◆ **Source data**:
========
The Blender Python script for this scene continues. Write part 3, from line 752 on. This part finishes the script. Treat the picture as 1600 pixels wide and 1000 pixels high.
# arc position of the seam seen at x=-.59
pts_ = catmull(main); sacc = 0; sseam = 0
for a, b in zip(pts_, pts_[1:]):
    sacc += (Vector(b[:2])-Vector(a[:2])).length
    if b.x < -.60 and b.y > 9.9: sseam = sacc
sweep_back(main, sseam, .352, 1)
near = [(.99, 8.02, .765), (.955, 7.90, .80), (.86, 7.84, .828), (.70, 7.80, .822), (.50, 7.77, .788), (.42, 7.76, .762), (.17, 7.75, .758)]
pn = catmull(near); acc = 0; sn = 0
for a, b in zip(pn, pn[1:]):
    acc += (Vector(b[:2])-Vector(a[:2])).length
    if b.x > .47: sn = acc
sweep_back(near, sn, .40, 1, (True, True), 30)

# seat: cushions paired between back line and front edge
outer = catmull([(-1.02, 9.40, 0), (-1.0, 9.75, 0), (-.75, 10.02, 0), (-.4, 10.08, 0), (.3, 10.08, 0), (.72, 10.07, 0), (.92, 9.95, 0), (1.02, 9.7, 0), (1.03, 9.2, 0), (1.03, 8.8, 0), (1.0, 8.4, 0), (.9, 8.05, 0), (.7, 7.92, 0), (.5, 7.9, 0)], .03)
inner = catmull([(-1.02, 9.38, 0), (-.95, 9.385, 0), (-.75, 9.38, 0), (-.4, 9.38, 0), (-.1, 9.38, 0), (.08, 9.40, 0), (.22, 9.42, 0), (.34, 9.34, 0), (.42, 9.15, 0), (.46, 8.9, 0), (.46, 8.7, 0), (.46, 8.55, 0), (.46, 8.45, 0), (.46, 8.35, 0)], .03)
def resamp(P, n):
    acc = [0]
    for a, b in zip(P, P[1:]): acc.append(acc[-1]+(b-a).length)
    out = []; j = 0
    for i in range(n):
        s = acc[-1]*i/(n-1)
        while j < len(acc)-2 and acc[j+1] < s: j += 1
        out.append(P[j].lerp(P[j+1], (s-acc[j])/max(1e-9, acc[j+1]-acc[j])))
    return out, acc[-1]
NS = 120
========
◆ **Short task**: Return every line exactly.

◆ **Result for this task**:
The Blender Python script for this scene continues. Write part 3, from line 752 on. This part finishes the script. Treat the picture as 1600 pixels wide and 1000 pixels high.
# arc position of the seam seen at x=-.59
pts_ = catmull(main); sacc = 0; sseam = 0
for a, b in zip(pts_, pts_[1:]):
    sacc += (Vector(b[:2])-Vector(a[:2])).length
    if b.x < -.60 and b.y > 9.9: sseam = sacc
sweep_back(main, sseam, .352, 1)
near = [(.99, 8.02, .765), (.955, 7.90, .80), (.86, 7.84, .828), (.70, 7.80, .822), (.50, 7.77, .788), (.42, 7.76, .762), (.17, 7.75, .758)]
pn = catmull(near); acc = 0; sn = 0
for a, b in zip(pn, pn[1:]):
    acc += (Vector(b[:2])-Vector(a[:2])).length
    if b.x > .47: sn = acc
sweep_back(near, sn, .40, 1, (True, True), 30)

# seat: cushions paired between back line and front edge
outer = catmull([(-1.02, 9.40, 0), (-1.0, 9.75, 0), (-.75, 10.02, 0), (-.4, 10.08, 0), (.3, 10.08, 0), (.72, 10.07, 0), (.92, 9.95, 0), (1.02, 9.7, 0), (1.03, 9.2, 0), (1.03, 8.8, 0), (1.0, 8.4, 0), (.9, 8.05, 0), (.7, 7.92, 0), (.5, 7.9, 0)], .03)
inner = catmull([(-1.02, 9.38, 0), (-.95, 9.385, 0), (-.75, 9.38, 0), (-.4, 9.38, 0), (-.1, 9.38, 0), (.08, 9.40, 0), (.22, 9.42, 0), (.34, 9.34, 0), (.42, 9.15, 0), (.46, 8.9, 0), (.46, 8.7, 0), (.46, 8.55, 0), (.46, 8.45, 0), (.46, 8.35, 0)], .03)
def resamp(P, n):
    acc = [0]
    for a, b in zip(P, P[1:]): acc.append(acc[-1]+(b-a).length)
    out = []; j = 0
    for i in range(n):
        s = acc[-1]*i/(n-1)
        while j < len(acc)-2 and acc[j+1] < s: j += 1
        out.append(P[j].lerp(P[j+1], (s-acc[j])/max(1e-9, acc[j+1]-acc[j])))
    return out, acc[-1]
NS = 120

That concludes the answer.